■ **Goal**
Every record below should be printed exactly as it appears.

■ **Input**
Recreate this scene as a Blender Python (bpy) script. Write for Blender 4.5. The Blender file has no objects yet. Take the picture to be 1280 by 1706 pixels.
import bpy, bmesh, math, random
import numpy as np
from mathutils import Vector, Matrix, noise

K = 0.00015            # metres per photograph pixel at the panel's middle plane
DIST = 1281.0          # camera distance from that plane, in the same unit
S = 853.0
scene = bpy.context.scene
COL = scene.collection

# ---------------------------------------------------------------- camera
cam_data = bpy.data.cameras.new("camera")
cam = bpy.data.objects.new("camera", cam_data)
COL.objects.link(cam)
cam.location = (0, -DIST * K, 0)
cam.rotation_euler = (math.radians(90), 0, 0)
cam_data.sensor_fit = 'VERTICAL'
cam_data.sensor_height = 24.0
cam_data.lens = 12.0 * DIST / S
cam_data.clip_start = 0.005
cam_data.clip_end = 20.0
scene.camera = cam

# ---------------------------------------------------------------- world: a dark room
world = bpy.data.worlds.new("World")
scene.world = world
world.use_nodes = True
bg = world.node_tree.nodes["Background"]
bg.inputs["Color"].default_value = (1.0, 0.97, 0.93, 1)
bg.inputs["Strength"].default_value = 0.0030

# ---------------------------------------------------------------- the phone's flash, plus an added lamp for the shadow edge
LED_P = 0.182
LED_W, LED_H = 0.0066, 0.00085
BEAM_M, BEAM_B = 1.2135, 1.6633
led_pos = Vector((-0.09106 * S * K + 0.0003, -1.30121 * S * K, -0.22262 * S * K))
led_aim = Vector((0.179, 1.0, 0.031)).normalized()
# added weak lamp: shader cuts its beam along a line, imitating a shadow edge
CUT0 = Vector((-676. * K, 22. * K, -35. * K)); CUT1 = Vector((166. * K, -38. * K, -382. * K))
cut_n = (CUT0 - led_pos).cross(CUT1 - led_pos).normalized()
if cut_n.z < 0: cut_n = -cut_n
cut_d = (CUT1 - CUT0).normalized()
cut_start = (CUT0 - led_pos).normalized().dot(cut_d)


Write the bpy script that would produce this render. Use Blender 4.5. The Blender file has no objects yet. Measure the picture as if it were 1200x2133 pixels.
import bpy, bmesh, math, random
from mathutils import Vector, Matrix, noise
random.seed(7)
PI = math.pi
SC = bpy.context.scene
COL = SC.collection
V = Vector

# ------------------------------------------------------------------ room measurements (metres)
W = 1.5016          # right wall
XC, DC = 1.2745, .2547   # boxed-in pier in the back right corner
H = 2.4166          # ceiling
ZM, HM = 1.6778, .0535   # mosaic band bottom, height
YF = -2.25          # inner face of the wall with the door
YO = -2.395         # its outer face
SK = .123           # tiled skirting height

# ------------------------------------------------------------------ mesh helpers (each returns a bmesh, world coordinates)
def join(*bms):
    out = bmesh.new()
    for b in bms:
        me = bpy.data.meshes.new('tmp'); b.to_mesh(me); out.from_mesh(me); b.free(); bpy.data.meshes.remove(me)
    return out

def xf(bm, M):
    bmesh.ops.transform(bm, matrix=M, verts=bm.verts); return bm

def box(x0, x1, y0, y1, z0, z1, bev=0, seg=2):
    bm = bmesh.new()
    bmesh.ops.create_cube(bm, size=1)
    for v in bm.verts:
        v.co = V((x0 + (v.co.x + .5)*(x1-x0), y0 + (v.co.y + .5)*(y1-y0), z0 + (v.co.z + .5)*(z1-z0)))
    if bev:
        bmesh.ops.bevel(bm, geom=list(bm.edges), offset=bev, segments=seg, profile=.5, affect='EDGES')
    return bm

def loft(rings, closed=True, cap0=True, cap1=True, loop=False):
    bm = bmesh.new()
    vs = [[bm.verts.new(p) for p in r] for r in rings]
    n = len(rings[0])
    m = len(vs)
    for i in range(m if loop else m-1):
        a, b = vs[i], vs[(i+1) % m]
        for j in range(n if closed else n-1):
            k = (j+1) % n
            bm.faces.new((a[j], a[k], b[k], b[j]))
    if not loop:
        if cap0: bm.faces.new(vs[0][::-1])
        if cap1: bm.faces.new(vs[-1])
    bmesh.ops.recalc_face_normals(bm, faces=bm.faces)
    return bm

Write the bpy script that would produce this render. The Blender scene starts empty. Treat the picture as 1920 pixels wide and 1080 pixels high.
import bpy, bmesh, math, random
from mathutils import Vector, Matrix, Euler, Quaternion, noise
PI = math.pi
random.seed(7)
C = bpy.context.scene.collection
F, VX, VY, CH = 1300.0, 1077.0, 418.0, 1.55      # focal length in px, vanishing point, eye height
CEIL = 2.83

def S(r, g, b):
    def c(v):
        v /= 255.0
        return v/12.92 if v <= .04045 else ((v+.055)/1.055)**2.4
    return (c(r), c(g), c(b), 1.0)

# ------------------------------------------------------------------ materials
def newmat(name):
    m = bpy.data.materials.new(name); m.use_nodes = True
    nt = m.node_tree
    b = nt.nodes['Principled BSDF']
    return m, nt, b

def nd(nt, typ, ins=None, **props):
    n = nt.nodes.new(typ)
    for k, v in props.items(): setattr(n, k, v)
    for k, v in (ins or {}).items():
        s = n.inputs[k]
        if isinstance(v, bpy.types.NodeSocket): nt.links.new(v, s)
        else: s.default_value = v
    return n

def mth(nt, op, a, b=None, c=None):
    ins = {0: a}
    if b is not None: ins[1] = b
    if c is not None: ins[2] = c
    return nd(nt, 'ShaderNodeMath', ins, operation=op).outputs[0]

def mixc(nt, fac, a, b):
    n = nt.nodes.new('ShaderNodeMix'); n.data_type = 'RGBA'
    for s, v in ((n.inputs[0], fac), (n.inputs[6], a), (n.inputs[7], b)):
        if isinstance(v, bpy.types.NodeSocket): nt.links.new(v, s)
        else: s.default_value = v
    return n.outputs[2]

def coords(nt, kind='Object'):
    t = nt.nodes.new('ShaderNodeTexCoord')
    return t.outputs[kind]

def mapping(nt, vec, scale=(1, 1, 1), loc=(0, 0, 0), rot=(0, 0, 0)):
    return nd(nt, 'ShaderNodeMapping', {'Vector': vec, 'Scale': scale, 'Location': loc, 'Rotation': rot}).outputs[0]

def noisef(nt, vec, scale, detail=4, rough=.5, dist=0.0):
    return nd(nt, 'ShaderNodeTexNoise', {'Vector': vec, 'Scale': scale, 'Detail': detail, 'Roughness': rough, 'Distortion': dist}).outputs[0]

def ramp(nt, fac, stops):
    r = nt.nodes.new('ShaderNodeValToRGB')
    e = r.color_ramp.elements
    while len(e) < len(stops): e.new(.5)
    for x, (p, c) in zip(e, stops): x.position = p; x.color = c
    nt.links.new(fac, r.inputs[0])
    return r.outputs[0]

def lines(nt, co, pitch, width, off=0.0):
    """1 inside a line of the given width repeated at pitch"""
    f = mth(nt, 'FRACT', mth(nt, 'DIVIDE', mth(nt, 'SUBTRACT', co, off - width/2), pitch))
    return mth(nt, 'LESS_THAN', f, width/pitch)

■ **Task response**
Recreate this scene as a Blender Python (bpy) script. Write for Blender 4.5. The Blender file has no objects yet. Take the picture to be 1280 by 1706 pixels.
import bpy, bmesh, math, random
import numpy as np
from mathutils import Vector, Matrix, noise

K = 0.00015            # metres per photograph pixel at the panel's middle plane
DIST = 1281.0          # camera distance from that plane, in the same unit
S = 853.0
scene = bpy.context.scene
COL = scene.collection

# ---------------------------------------------------------------- camera
cam_data = bpy.data.cameras.new("camera")
cam = bpy.data.objects.new("camera", cam_data)
COL.objects.link(cam)
cam.location = (0, -DIST * K, 0)
cam.rotation_euler = (math.radians(90), 0, 0)
cam_data.sensor_fit = 'VERTICAL'
cam_data.sensor_height = 24.0
cam_data.lens = 12.0 * DIST / S
cam_data.clip_start = 0.005
cam_data.clip_end = 20.0
scene.camera = cam

# ---------------------------------------------------------------- world: a dark room
world = bpy.data.worlds.new("World")
scene.world = world
world.use_nodes = True
bg = world.node_tree.nodes["Background"]
bg.inputs["Color"].default_value = (1.0, 0.97, 0.93, 1)
bg.inputs["Strength"].default_value = 0.0030

# ---------------------------------------------------------------- the phone's flash, plus an added lamp for the shadow edge
LED_P = 0.182
LED_W, LED_H = 0.0066, 0.00085
BEAM_M, BEAM_B = 1.2135, 1.6633
led_pos = Vector((-0.09106 * S * K + 0.0003, -1.30121 * S * K, -0.22262 * S * K))
led_aim = Vector((0.179, 1.0, 0.031)).normalized()
# added weak lamp: shader cuts its beam along a line, imitating a shadow edge
CUT0 = Vector((-676. * K, 22. * K, -35. * K)); CUT1 = Vector((166. * K, -38. * K, -382. * K))
cut_n = (CUT0 - led_pos).cross(CUT1 - led_pos).normalized()
if cut_n.z < 0: cut_n = -cut_n
cut_d = (CUT1 - CUT0).normalized()
cut_start = (CUT0 - led_pos).normalized().dot(cut_d)


Write the bpy script that would produce this render. Use Blender 4.5. The Blender file has no objects yet. Measure the picture as if it were 1200x2133 pixels.
import bpy, bmesh, math, random
from mathutils import Vector, Matrix, noise
random.seed(7)
PI = math.pi
SC = bpy.context.scene
COL = SC.collection
V = Vector

# ------------------------------------------------------------------ room measurements (metres)
W = 1.5016          # right wall
XC, DC = 1.2745, .2547   # boxed-in pier in the back right corner
H = 2.4166          # ceiling
ZM, HM = 1.6778, .0535   # mosaic band bottom, height
YF = -2.25          # inner face of the wall with the door
YO = -2.395         # its outer face
SK = .123           # tiled skirting height

# ------------------------------------------------------------------ mesh helpers (each returns a bmesh, world coordinates)
def join(*bms):
    out = bmesh.new()
    for b in bms:
        me = bpy.data.meshes.new('tmp'); b.to_mesh(me); out.from_mesh(me); b.free(); bpy.data.meshes.remove(me)
    return out

def xf(bm, M):
    bmesh.ops.transform(bm, matrix=M, verts=bm.verts); return bm

def box(x0, x1, y0, y1, z0, z1, bev=0, seg=2):
    bm = bmesh.new()
    bmesh.ops.create_cube(bm, size=1)
    for v in bm.verts:
        v.co = V((x0 + (v.co.x + .5)*(x1-x0), y0 + (v.co.y + .5)*(y1-y0), z0 + (v.co.z + .5)*(z1-z0)))
    if bev:
        bmesh.ops.bevel(bm, geom=list(bm.edges), offset=bev, segments=seg, profile=.5, affect='EDGES')
    return bm

def loft(rings, closed=True, cap0=True, cap1=True, loop=False):
    bm = bmesh.new()
    vs = [[bm.verts.new(p) for p in r] for r in rings]
    n = len(rings[0])
    m = len(vs)
    for i in range(m if loop else m-1):
        a, b = vs[i], vs[(i+1) % m]
        for j in range(n if closed else n-1):
            k = (j+1) % n
            bm.faces.new((a[j], a[k], b[k], b[j]))
    if not loop:
        if cap0: bm.faces.new(vs[0][::-1])
        if cap1: bm.faces.new(vs[-1])
    bmesh.ops.recalc_face_normals(bm, faces=bm.faces)
    return bm

Write the bpy script that would produce this render. The Blender scene starts empty. Treat the picture as 1920 pixels wide and 1080 pixels high.
import bpy, bmesh, math, random
from mathutils import Vector, Matrix, Euler, Quaternion, noise
PI = math.pi
random.seed(7)
C = bpy.context.scene.collection
F, VX, VY, CH = 1300.0, 1077.0, 418.0, 1.55      # focal length in px, vanishing point, eye height
CEIL = 2.83

def S(r, g, b):
    def c(v):
        v /= 255.0
        return v/12.92 if v <= .04045 else ((v+.055)/1.055)**2.4
    return (c(r), c(g), c(b), 1.0)

# ------------------------------------------------------------------ materials
def newmat(name):
    m = bpy.data.materials.new(name); m.use_nodes = True
    nt = m.node_tree
    b = nt.nodes['Principled BSDF']
    return m, nt, b

def nd(nt, typ, ins=None, **props):
    n = nt.nodes.new(typ)
    for k, v in props.items(): setattr(n, k, v)
    for k, v in (ins or {}).items():
        s = n.inputs[k]
        if isinstance(v, bpy.types.NodeSocket): nt.links.new(v, s)
        else: s.default_value = v
    return n

def mth(nt, op, a, b=None, c=None):
    ins = {0: a}
    if b is not None: ins[1] = b
    if c is not None: ins[2] = c
    return nd(nt, 'ShaderNodeMath', ins, operation=op).outputs[0]

def mixc(nt, fac, a, b):
    n = nt.nodes.new('ShaderNodeMix'); n.data_type = 'RGBA'
    for s, v in ((n.inputs[0], fac), (n.inputs[6], a), (n.inputs[7], b)):
        if isinstance(v, bpy.types.NodeSocket): nt.links.new(v, s)
        else: s.default_value = v
    return n.outputs[2]

def coords(nt, kind='Object'):
    t = nt.nodes.new('ShaderNodeTexCoord')
    return t.outputs[kind]

def mapping(nt, vec, scale=(1, 1, 1), loc=(0, 0, 0), rot=(0, 0, 0)):
    return nd(nt, 'ShaderNodeMapping', {'Vector': vec, 'Scale': scale, 'Location': loc, 'Rotation': rot}).outputs[0]

def noisef(nt, vec, scale, detail=4, rough=.5, dist=0.0):
    return nd(nt, 'ShaderNodeTexNoise', {'Vector': vec, 'Scale': scale, 'Detail': detail, 'Roughness': rough, 'Distortion': dist}).outputs[0]

def ramp(nt, fac, stops):
    r = nt.nodes.new('ShaderNodeValToRGB')
    e = r.color_ramp.elements
    while len(e) < len(stops): e.new(.5)
    for x, (p, c) in zip(e, stops): x.position = p; x.color = c
    nt.links.new(fac, r.inputs[0])
    return r.outputs[0]

def lines(nt, co, pitch, width, off=0.0):
    """1 inside a line of the given width repeated at pitch"""
    f = mth(nt, 'FRACT', mth(nt, 'DIVIDE', mth(nt, 'SUBTRACT', co, off - width/2), pitch))
    return mth(nt, 'LESS_THAN', f, width/pitch)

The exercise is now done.